City Hall will soon have its very first green czar.

A committee of top city administrators will announce the creation of a new sustainability department and the appointment of a new director of sustainability late next week, said Chief Administrative Officer Robert Smuts ’01, who will oversee the new office. He added that the director will coordinate existing and future City Hall sustainability projects, including New Haven’s new recycling program, energy conservation and waste reduction programs.

“We have one of the most aggressive energy conservation programs in the Northeast for air and water quality, building designs and sustainable transformation practices,” Smuts said. “The challenge in New Haven has been that they haven’t been really part of a coherent framework.”

Smuts said City Hall secured federal funding last year to start the office. As soon as the funding was secured, City Hall saw an outburst of interest in the sustainability director position, receiving 2oo applications for the job, city officials said. City Plan Executive Director Karyn Gilvarg ARC ’75 said staff from the Smut’s office and city departments will serve in the new sustainability office.

Ward 9 Alderman Roland Lemar said the initiative had been “a long time coming.” He said having a single coordinator of city sustainability issues would be able to implement a broader green vision than single-issue groups.

“We weren’t hitting a lot of bigger items [before], because we just didn’t have staff support,” he said. “Sustainability is not something you can legislate ­— it’s very difficult to handle on a piecemeal approach, so having broad and dedicated oversight over substantial policy development is a great opportunity.”

Having a centralized approach to sustainability will encourage New Haven residents to be more environmentally responsible, Gilvarg said. Until now, citizens had no central information source to track city green initiatives.

Melissa Goodall, assistant director of the Yale Office of Sustainability , said the new unification of sustainable task forces across New Haven will make the University’s cooperation with the city more streamlined and may lead to more organized outreach to off-campus students.

“Now that they have a director, we anticipate working with them in a much more holistic sense,” she said. “We are working on outreach that reaches out to all students no matter where they are living. It will be hugely enhanced by having a sustainability coordinator.”

In interviews Thursday, city officials and Yale student environmental leaders provided various visions for what they would like to see the new office introduce.

Erin Sturgis-Pascale, a former Ward 14 alderwoman and former chair of the aldermanic city services and environmental policy committee, said she hopes the city will develop a traffic management program that would subsidize public transportation and the purchase of bikes to discourage employees from driving to work.

“The recycling program is just the beginning,” she said.
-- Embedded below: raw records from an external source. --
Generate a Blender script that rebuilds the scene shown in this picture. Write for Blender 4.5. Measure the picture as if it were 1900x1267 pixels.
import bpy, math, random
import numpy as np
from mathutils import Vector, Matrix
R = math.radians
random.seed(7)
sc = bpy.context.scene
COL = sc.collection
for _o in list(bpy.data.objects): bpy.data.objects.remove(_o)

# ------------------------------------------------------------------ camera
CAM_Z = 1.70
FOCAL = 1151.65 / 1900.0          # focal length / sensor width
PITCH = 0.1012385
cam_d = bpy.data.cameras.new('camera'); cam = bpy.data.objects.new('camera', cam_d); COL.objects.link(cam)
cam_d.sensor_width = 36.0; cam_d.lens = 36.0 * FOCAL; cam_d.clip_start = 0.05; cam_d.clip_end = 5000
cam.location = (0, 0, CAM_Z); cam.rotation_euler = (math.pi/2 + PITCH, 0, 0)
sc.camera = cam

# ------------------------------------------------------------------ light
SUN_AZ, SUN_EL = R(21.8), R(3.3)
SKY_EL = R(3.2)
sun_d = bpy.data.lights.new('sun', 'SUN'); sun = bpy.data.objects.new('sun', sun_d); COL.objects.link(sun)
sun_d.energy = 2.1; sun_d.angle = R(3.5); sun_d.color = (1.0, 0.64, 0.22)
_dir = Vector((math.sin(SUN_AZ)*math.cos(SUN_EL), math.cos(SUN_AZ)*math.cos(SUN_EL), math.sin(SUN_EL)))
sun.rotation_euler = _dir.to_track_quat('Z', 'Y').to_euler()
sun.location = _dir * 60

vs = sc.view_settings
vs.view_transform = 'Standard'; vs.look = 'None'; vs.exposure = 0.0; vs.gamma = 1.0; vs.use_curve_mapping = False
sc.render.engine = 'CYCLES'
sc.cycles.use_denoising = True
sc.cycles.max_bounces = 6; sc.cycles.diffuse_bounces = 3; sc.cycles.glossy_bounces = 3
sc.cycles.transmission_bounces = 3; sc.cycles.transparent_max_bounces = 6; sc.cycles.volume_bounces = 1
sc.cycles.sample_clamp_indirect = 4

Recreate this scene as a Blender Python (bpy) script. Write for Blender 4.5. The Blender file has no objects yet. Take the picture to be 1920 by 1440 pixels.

Lemar said he hoped for the office to create a citywide energy efficiency program, which would reduce energy use across all local businesses and residences. Jimmy Murphy ’13, the Davenport College co-coordinator of the Student Taskforce for Environmental Partnership, said he hopes the new office will enable residents and Yale dining hall workers to compost waste within the city. Currently, he said, much of Yale waste is not composted because its transportation would be too expensive.

Currently, city officials are revamping the New Haven recycling system and pushing for reduction in energy consumption. In November, aldermen approved an initiative in which city officials attach tracking devices to garbage trucks and recycling bins to gather information about community recycling habits.